Emmanuel Macron a signé hier avec Angela Merkel, la chancelière allemande, un nouvel accord franco-allemand. Contrairement à ce qui avait annoncé, il n’y a rien de bien nouveau et certainement pas le moteur franco-allemand assumé et organisé au plus haut niveau. C’est une preuve de plus de la décomposition des accords internationaux et du retour général à l’égoïsme national, positionnement considéré comme nécessaire dans le repartage du monde tant attendu.
Le Monde est fou de rage contre Marine Le Pen et Nicolas Dupont-Aignan ; l’éditorial du quotidien est assassin avec eux. Ils sont accusés de propagation de fausses nouvelles et de « polémique fallacieuse », pour avoir affirmé que, grosso modo comme le quotidien le résume, le nouveau traité franco-allemand aboutissait « à vendre l’Alsace et la Lorraine à l’Allemagne, à partager avec cette dernière le siège permanent de la France au Conseil de sécurité de l’ONU, voire notre puissance nucléaire ».
Il ne faut pas prendre davantage au sérieux Le Monde que Marine Le Pen et Nicolas Dupont-Aignan : ici, tout le monde joue sa petite mélodie conforme à son approche, libérale-européenne ici, souverainiste-nationaliste là. C’est que la signature d’un nouveau traité franco-allemand ne pouvait pas laisser indifférent, même si à vrai dire l’État allemand s’en moque un peu. Emmanuel Macron est d’ailleurs dépité, car lui espérait vraiment un accord de tandem franco-allemand.

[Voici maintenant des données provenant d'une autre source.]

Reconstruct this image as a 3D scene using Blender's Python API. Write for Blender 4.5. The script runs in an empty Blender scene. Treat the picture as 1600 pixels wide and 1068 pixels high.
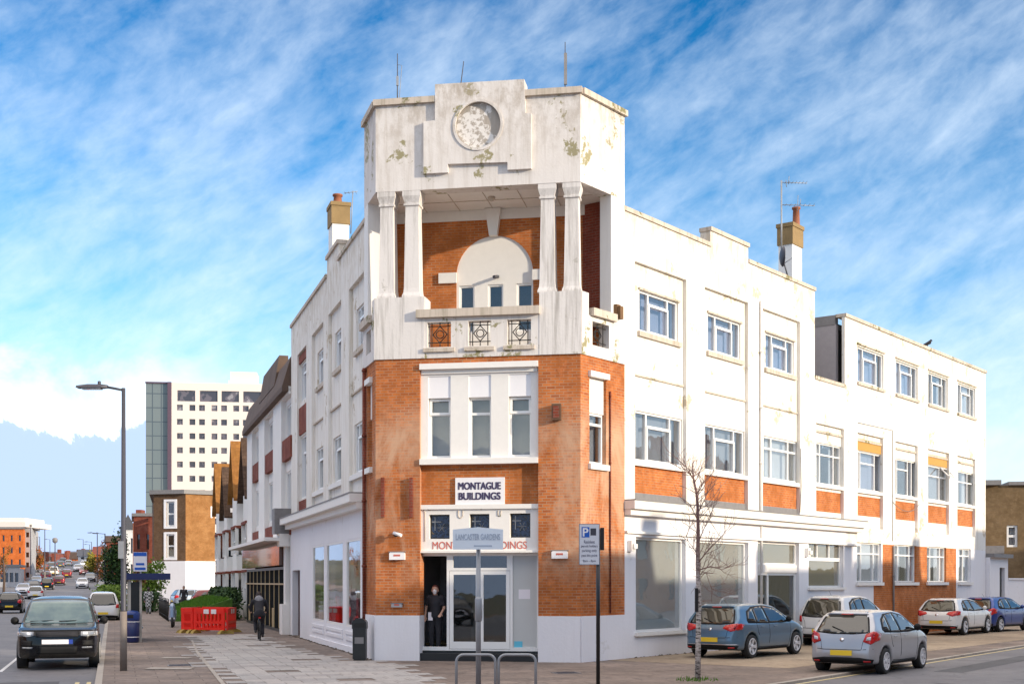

Seulement l’Allemagne n’a pas ce sens de l’urgence de la France, grande puissance en perte de vitesse. Son économie est puissante et tourne très bien, en profitant largement de l’Europe de l’Est ; elle n’a pas les besoins d’une France à vocation impériale mais, comme toujours, sans vrai moyen pour ses fins. Ici d’ailleurs tout le monde en politique est d’accord sur le fait que la France doit rester une grande puissance, avec une armée d’envergure, une influence mondiale. Les désaccords portent sur comment y parvenir. Seule ? Avec l’Allemagne ? Avec l’Union Européenne ? Avec la Russie ?
Cela veut dire qu’il n’y a pas de Gauche, car s’il y avait une Gauche il y aurait une dénonciation de l’expansionnisme, de la tendance à la guerre, une vraie critique de l’armée, des manipulations à haut niveau surtout en Afrique, etc. Au lieu de cela, on a des discours hyper-patriotiques dans une gauche devenue social-patriote, dans une apparence allant tellement loin d’ailleurs qu’elle aurait été intolérable à tous les gens de Gauche en 1980, ou même avant. Le recul est terrible.
Ainsi, les gens de Gauche sont coincés entre les pro-Europe voyant dans le libéralisme culturel le vecteur du progrès individuel, et les anti-Europe dont le chauvinisme ne se masque pratiquement pas, quand il n’est pas ouvertement agressif. Et cela en France, dans le pays malade de l’Europe, avec les gilets jaunes comme symptôme d’un très profond malaise et d’une impression de perte de prestige. On voit mal comment cela ne peut pas mal tourner, avec un mouvement patriotique social soulevant la population pour faire « revenir la France ».
Le spectre d’un Donald Trump français hante la France. On sait déjà que sa couleur préférée est le jaune.
Beaucoup espèrent que l’Europe, comme principe, est un moyen d’empêcher cela ; c’est le cas par exemple de Benoît Hamon ou d’EELV, ou même du PS. Même si on part du principe qu’ils ont raison, les accords signés par le président français et la chancelière allemande hier à Aix-la-Chapelle hier douchent leurs espoirs. Pour que l’Union Européenne avance, surtout avec le Brexit britannique, il faut une volonté forte d’unité. Un simple texte de « de coopération et d’intégration » signé par la France et l’Allemagne ne va pas en ce sens.
Le traité veut harmoniser le droit des affaires des deux pays et former une « culture commune » entre les deux armées ? Cela fait des années qu’on en parle et que rien n’avance. Et rien ne peut avancer : les égoïsmes capitalistes sont trop forts, aucun effort culturel n’est fait à aucun niveau. Un simple sondage montrerait aisément que la très grande majorité des Français serait incapable de citer un écrivain allemand, et encore heureusement y a-t-il Bach et Beethoven.
Le nouveau traité franco-allemand n’est que le prolongement de l’accord signé il y a 56 ans, dont il dit finalement la même chose. Sauf que la situation est totalement différente d’il y a 56 ans. Et on voit que seuls les égoïsmes nationaux sont à la hauteur.